Kenneth Oppel est un homme persévérant. Jusqu'en 1997, sa carrière d'écrivain était prolifique, mais il ne connaissait pas le succès, même s'il avait déjà publié 11 romans. Tout a changé avec Silverwing, son 12e roman. «J'ai profité en partie de l'effet Harry Potter», explique l'auteur torontois de 44 ans, en entrevue dans les bureaux de Québec Amérique, dans le Vieux-Montréal. «À partir de là, j'ai pu me consacrer entièrement à l'écriture.»

Après une vingtaine de titres pour enfants et pour adolescents, dont plusieurs ont été traduits en France, Kenneth Oppel publie pour la première fois au Québec. «C'est important pour moi, comme Canadien», dit-il. La version originale anglaise de Demi-frère a reçu à la fois le prix pour «jeunes adultes» et celui pour «enfants» de la Canadian Library Association. «Visiblement, les deux comités ne se parlent pas! J'avais peur qu'on m'enlève un des deux prix, mais ça n'est pas arrivé.»

Demi-frère raconte la vie d'un adolescent, Ben, dont le père scientifique ramène à la maison un chimpanzé dans le but de lui enseigner le langage des signes. Zan sera traité comme un petit frère, avec sa chambre et ses vêtements. Quand le financement des recherches se tarit, Ben apprend qu'il doit dire adieu au demi-frère simiesque qu'il a appris à aimer.

«J'avais entendu parler de recherches de ce genre quand j'étais à l'université, dans un cours d'anthropologie, explique Kenneth Oppel. On avait vu un film qui m'avait révolté: c'était très triste de voir les deux chimpanzés de l'étude, Nim et Washoe, se faire enlever leurs vêtements et leur famille, à laquelle ils s'étaient habitués.»

Le romancier, qui est né à Vancouver, mais a grandi en Nouvelle-Écosse, se souvient que les singes suscitaient beaucoup d'intérêt dans les années 90. «Il y a eu des films avec Clint Eastwood, et évidemment ceux plus vieux avec Ronald Reagan, des séries télé avec des singes. Je pense que ça datait des chimpanzés qu'on a envoyés dans l'espace. C'était aussi l'époque des grandes recherches sur les singes et les autres mammifères intelligents.» La dernière interprétation cinématographique de La planète des singes dépeignait aussi une amitié entre un jeune homme et un singe.

Le jeune Victor Frankenstein

Le plus récent projet de Kenneth Oppel est une série d'aventures de jeunesse de Victor Frankenstein, le père du monstre.
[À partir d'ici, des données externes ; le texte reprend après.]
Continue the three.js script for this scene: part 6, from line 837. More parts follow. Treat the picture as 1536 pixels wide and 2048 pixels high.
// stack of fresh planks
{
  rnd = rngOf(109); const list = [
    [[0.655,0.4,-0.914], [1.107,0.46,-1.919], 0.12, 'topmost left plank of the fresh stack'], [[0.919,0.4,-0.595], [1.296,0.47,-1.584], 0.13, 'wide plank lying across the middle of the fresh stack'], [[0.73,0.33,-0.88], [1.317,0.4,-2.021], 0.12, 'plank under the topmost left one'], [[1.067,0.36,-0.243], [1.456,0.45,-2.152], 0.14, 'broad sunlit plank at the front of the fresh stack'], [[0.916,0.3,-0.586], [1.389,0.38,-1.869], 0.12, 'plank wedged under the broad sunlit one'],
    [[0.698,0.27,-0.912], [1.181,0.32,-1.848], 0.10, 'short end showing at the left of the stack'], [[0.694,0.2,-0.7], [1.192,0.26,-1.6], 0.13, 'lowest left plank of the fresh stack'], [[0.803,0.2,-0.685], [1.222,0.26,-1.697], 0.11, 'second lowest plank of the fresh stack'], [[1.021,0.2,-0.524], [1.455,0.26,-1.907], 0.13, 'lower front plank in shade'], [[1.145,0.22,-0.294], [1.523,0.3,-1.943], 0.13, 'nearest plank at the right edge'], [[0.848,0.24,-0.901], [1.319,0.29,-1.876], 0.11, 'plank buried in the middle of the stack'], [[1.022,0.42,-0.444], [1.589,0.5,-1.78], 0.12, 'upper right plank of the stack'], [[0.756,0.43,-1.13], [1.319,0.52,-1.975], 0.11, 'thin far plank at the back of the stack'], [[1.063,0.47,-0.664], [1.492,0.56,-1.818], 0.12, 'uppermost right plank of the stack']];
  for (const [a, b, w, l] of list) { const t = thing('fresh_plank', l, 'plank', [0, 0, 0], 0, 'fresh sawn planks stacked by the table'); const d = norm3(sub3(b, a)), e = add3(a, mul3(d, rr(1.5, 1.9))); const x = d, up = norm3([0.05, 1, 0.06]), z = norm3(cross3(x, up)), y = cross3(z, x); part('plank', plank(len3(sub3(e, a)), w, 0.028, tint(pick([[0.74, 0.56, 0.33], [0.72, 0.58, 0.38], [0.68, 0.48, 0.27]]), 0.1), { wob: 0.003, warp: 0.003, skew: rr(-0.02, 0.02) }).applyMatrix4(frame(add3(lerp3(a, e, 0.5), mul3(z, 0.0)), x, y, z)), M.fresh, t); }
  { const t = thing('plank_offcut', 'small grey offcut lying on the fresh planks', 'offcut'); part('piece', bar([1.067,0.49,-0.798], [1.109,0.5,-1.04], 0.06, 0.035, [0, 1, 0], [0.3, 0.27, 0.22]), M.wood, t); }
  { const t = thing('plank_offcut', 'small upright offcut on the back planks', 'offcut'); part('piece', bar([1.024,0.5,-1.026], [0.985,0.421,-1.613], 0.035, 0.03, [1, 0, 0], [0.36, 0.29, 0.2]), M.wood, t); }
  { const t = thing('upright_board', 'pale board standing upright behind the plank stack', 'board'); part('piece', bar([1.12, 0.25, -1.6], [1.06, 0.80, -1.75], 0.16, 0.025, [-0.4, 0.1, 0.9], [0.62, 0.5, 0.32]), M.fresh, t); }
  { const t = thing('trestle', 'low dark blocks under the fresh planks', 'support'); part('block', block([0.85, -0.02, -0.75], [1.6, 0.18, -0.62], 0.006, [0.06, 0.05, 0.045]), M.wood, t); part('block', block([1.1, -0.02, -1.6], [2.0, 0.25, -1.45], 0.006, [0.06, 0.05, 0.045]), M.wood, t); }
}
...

Le premier tome, This Dark Endeavour, vient de paraître, et toute la série sera publiée chez Québec Amérique. «J'ai eu l'idée de la série en relisant Frankenstein il y a quatre ans. On aborde brièvement la jeunesse de Victor Frankenstein. On lit notamment qu'il a eu une enfance heureuse, ce qui me semble bizarre vu qu'il passe sa vie adulte à déterrer des morts et à les dépecer!»

Que pense-t-il de l'explosion actuelle de la littérature fantastique pour enfants et adolescents? «J'identifie deux grands courants. Premièrement, il y a eu la vague Harry Potter, à la fin des années 90, qui a encouragé les ventes dans le créneau. On a aussi vu d'excellentes séries comme His Dark Materials de Philip Pullman ou Les orphelins Baudelaire de Lemony Snicket. Il y a 10 ans, après le succès de Twilight, on a vu arriver une foule de livres pour adolescentes avec des vampires, des anges et d'autres personnages fantastiques. D'un côté, c'est bien qu'on les cible avec des produits faits pour elles, parce qu'à l'adolescence les garçons décrochent souvent des livres, mais pas les filles. Quand j'étais jeune, la section pour enfants des librairies était anémique, maintenant il y a des pièces entières. Mais souvent, il s'agit de romans Harlequin presque identiques. Des fois, on a même de la peine à distinguer une couverture d'une autre.»

Lui-même est une exception à la règle, ayant décidé d'être écrivain dès 13 ans, après avoir dévoré les Seigneurs des anneaux et autres Narnia. «Toute mon adolescence, j'écrivais des histoires fantastiques que j'envoyais à des magazines. Mais je n'ai jamais été publié.» Kenneth Oppel est décidément difficile à décourager.